CCblogs Network

Light, darkness, and expendable children

It has happened again; children slaughtered. This time it was a Taliban attack at a school in Pakistan, but it's an old, old story. It's part of everyone's least favorite Christmas-related story, Herod's killing the children of Bethlehem in an attempt to preserve his power. And terrorists and militias still use such tactics today. It's a time honored way to gain power, or to cling to it.

The powers that be in our world, from the most violent and inhumane to the most benign, are generally willing to sacrifice others to gain or maintain what they desire. The Taliban are an obscene, extreme version of this, but even in our country you can see the pattern at work. Corporations pay wages that no one can live on, and children of unskilled workers are sacrificed into poverty and hopelessness at the altar of greed and profit.

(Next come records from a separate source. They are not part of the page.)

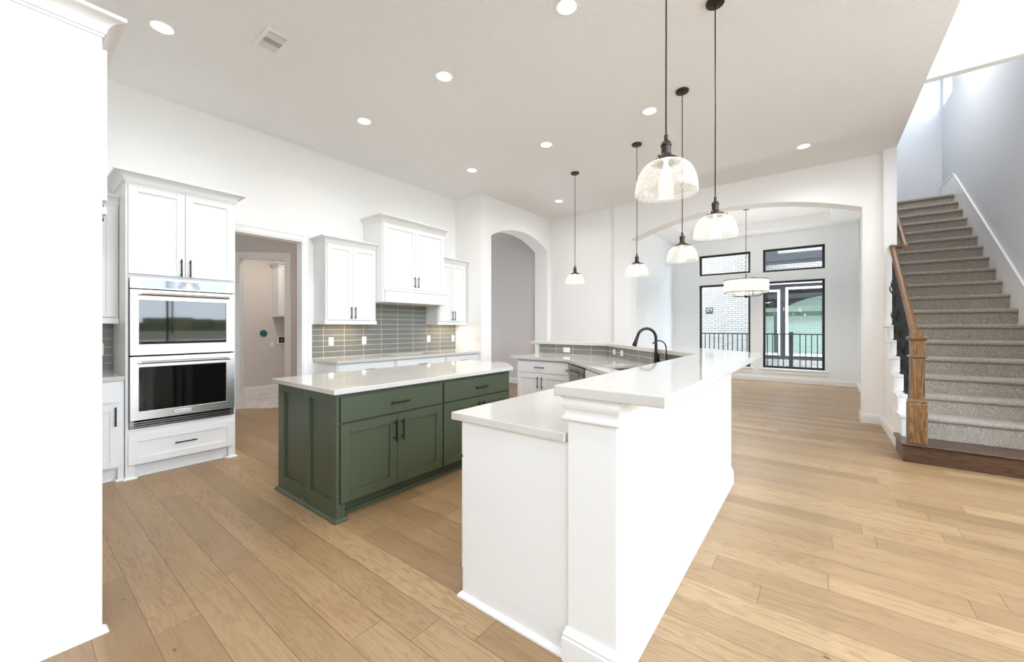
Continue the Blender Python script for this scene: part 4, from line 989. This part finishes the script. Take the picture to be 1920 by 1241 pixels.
MB().extr('y', 16.3, 16.4, [(-1.62, 2.0), (-.9, 2.0)] + arc(-.9, 1.6, 2.0, 2.38, 16) + [(1.6, 2.0), (3.4, 2.0), (3.4, 3.05), (-1.62, 3.05)]).build('reflection_arch', 'charcoal', t)  # added to give the pane reflection its arch
MB().box(-1.62, 3.4, 16.2, 16.28, 1.72, 1.86).box(-1.2, -1.05, 16.2, 16.28, 0, 1.72).build('reflection_beam', 'greenbeam', t)  # dark bars added to the same stand-in reflection
MB().box(-1.62, 3.4, 15.7, 16.6, 3.05, 3.1).build('reflection_box_top', 'charcoal', t)  # closes the box behind the panes that holds the stand-in reflection
MB().box(-1.62, 3.4, 15.7, 16.6, 0, .02).build('reflection_box_floor', 'concrete', t)
b = MB().extr('y', 15.42, 15.7, [(-1.62, 3.05), (3.4, 3.05), (3.4, 5.4), (-1.62, 5.4)]); b.build('brick_gable', 'brick', t)
MB().box(-1.62, 3.4, 15.36, 15.42, 2.72, 2.80).build('white_trim', 'vinyl', t)
t = thing('patio_cover', 'dark timber patio beam crossing outside above the right dining windows', 'patio cover', (.5, 14.2, -.1))
MB().box(-1.58, 3.4, 14.1, 14.3, 3.30, 3.52).build('beam', 'charcoal', t)
MB().box(-1.58, 3.4, 14.12, 14.28, 3.22, 3.30).build('lower_board', 'charcoal', t)
MB().box(-1.56, -1.44, 14.14, 14.26, -.1, 3.22).build('post', 'charcoal', t); MB().box(3.2, 3.32, 14.14, 14.26, -.1, 3.22).build('post', 'charcoal', t)
# iron railing
t = thing('courtyard_railing', 'black iron railing outside the dining windows', 'railing', (-1, 13, 0))
MB().box(-3.6, 1.8, 12.985, 13.015, 1.135, 1.165).build('top_rail', 'iron', t)
MB().box(-3.6, 1.8, 12.99, 13.01, .08, .105).build('bottom_rail', 'iron', t)
MB().box(-.62, -.53, 12.955, 13.045, -.1, 1.21).box(-3.6, -3.52, 12.96, 13.04, -.1, 1.2).box(1.72, 1.8, 12.96, 13.04, -.1, 1.2).build('post', 'iron', t)
x = -3.43
while x < 1.7:
    if not -.66 < x < -.5: MB().box(x - .011, x + .011, 12.989, 13.011, .105, 1.135).build('baluster', 'iron', t)
    x += .122
# outside the great room windows: porch pillar, hedge line and power poles that the oven glass mirrors
t = thing('porch_pillar', 'brown brick porch pillar outside the great room windows', 'pillar', (5.9, 4.9, -.25))
MB().box(5.6, 6.1, 4.55, 5.05, -.25, 4.5).build('shaft', 'brickd', t)
hd = MB(); 
for i in range(60):
    y = -170 + i * 7; h = 3 + 2.5 * random.random(); hd.box(190 + random.random() * 8, 200, y, y + 7.2, -.3, h)
struct(hd.build('ground_tree_line', 'field'))
pole = thing('power_pole', 'distant wooden power pole beyond the field', 'power pole', (90, 20, -.3), 'distant power poles')
MB().tube([(90, 20, -.3), (90, 20, 13)], .16, 8).build('shaft', 'charcoal', pole); MB().box(89.9, 90.1, 18.6, 21.4, 11.9, 12.1).build('crossarm', 'charcoal', pole)
for x, y in ((95, 38), (110, 52), (120, 75), (105, 90), (86, 58)): dup(pole, (x, y, -.3))
for o in bpy.data.objects:
    if '_org' in o: del o['_org']
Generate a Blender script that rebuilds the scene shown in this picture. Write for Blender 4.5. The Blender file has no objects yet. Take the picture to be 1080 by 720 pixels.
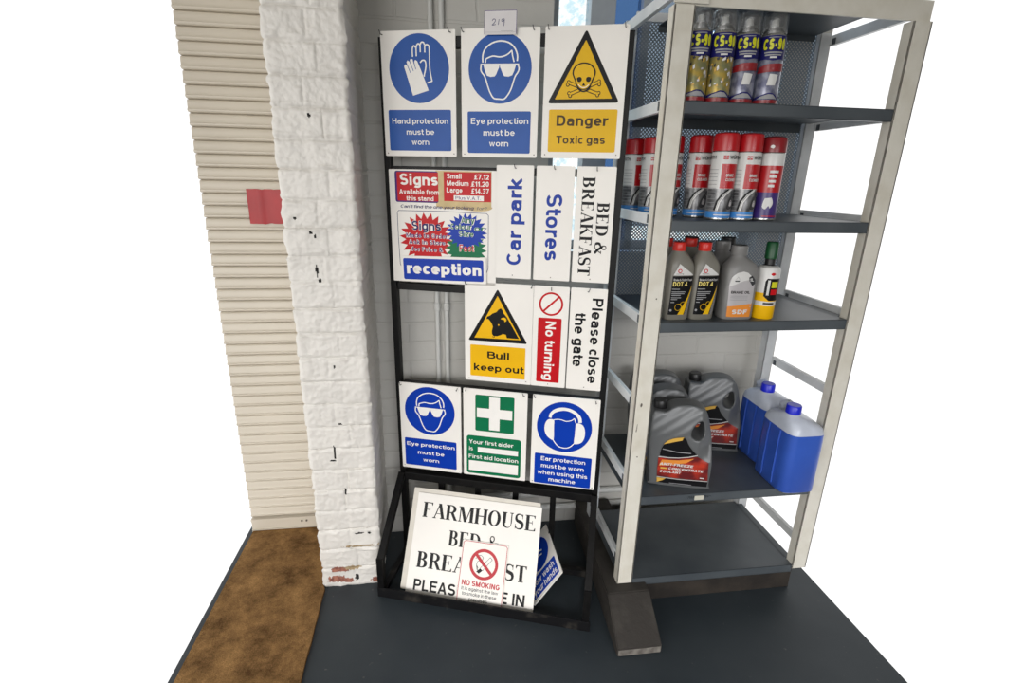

Tuesday's slaughter in Pakistan happened just days after the two-year remembrances of the killings at a school in Newtown, Connecticut. That shooting was the work of a deranged individual and not an attempt to grasp or maintain power and control. Yet our nation seems fully willing to permit such events in order to maintain a so-called right to weapons. Why on earth would we elevate a right to bear arms over the life of children? But of course that old, old story has always seen children as expendable. Even in our culture, where children are so celebrated, we still are more than willing for large numbers of them to languish in poverty, to be abused in poor foster care, or to die in order to preserve "my rights."